The data breach disclosed by credit-reporting agency Equifax today (Sept. 7) may be the worst data breach in history when you combine what was compromised with the number of accounts affected.

Credit: Dreamstime

(Image credit: Dreamstime)

According to Equifax, full names, street addresses, dates of birth and Social Security numbers for 143 million people were stolen by online criminals between May and July 2017. That information is all that a data thief needs to completely impersonate someone else — to have credit cards issued, mortgages obtained, loans made, utility accounts opened, even jobs taken or arrest records made in your name.

You can check whether you're affected by this breach at https://www.equifaxsecurity2017.com/potential-impact/. If you get a "thank you" and a date on which to enroll for the TrustedID identity-protection service, you're affected.
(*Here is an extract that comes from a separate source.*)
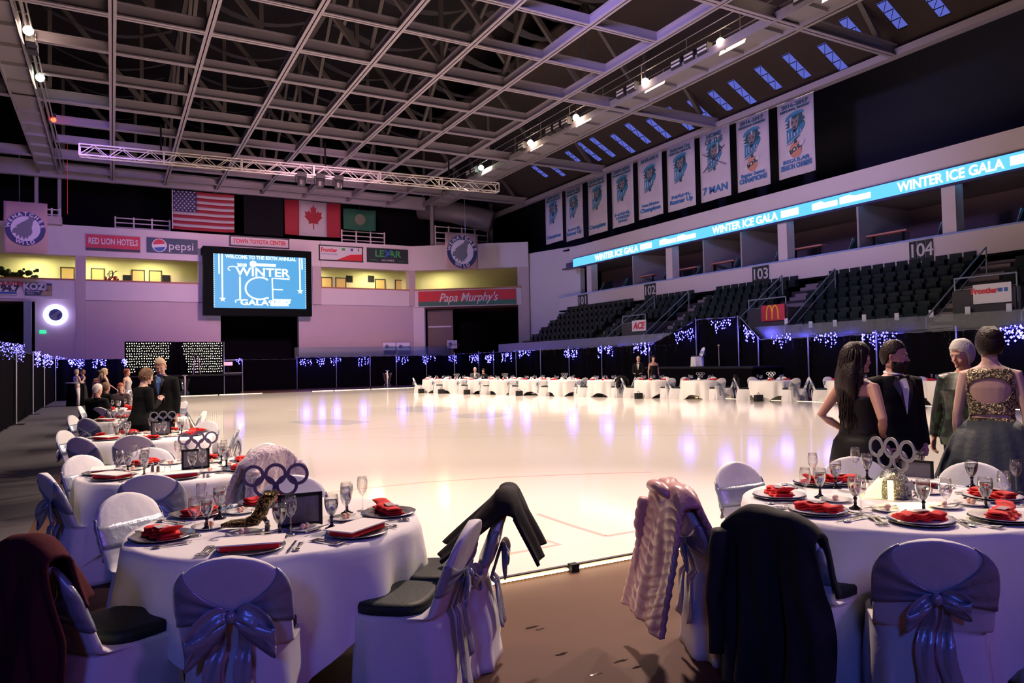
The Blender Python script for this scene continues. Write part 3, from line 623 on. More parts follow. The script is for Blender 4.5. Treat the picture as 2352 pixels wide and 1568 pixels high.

If not, you'll get a message saying "Not Impacted."

If you've ever taken out a loan or applied for a credit card in the United States, you probably are affected. I just found out that I am, and for the first time in more than a decade of covering information security, I don't know exactly what to do.

MORE: What to Do If You're Affected by a Data Breach

Equifax discovered the breach July 29, and hasn't explained why it waited six weeks to inform the public — or why three company executives reportedly sold $1.8 million worth of Equifax stock in the interim. We'll leave those questions to the proper investigative authorities.  

In the meantime, I would recommend reading through the guide on what to do if you're affected by a data breach. You don't need to worry about changing your passwords or canceling your credit cards for this breach, except for about 209,000 people whose credit-card info Equifax did lose, who will be individually notified by the company. (You can also read up on what to do if your Social Security number is compromised, and why it's so hard to get a replacement number.)

But you and I should contact one of the three major U.S. credit-reporting agencies — Experian, TransUnion and, yup, Equifax — and ask to have a 60-day credit alert put on your file. It's free, can be renewed every 60 days with no limit on renewals, and applies to all three agencies.

People directly affected by the Equifax breach will get one year of TrustedID identity protection, courtesy of Equifax. That's good. (Once the year is up, I'd recommend that anyone affected by the Equifax breach sign up and pay for commercial identity protection services for a few more years.)

However, all these measures may be mainly palliative. The horse has already left the barn — it did so back in June or July, to be exact. My "fullz" — thief-speak for a full set of personally identifying information — is out there to be bought or sold, and yours may be as well. All each of us can really do is hope that his or her own personal information doesn't end up being exploited.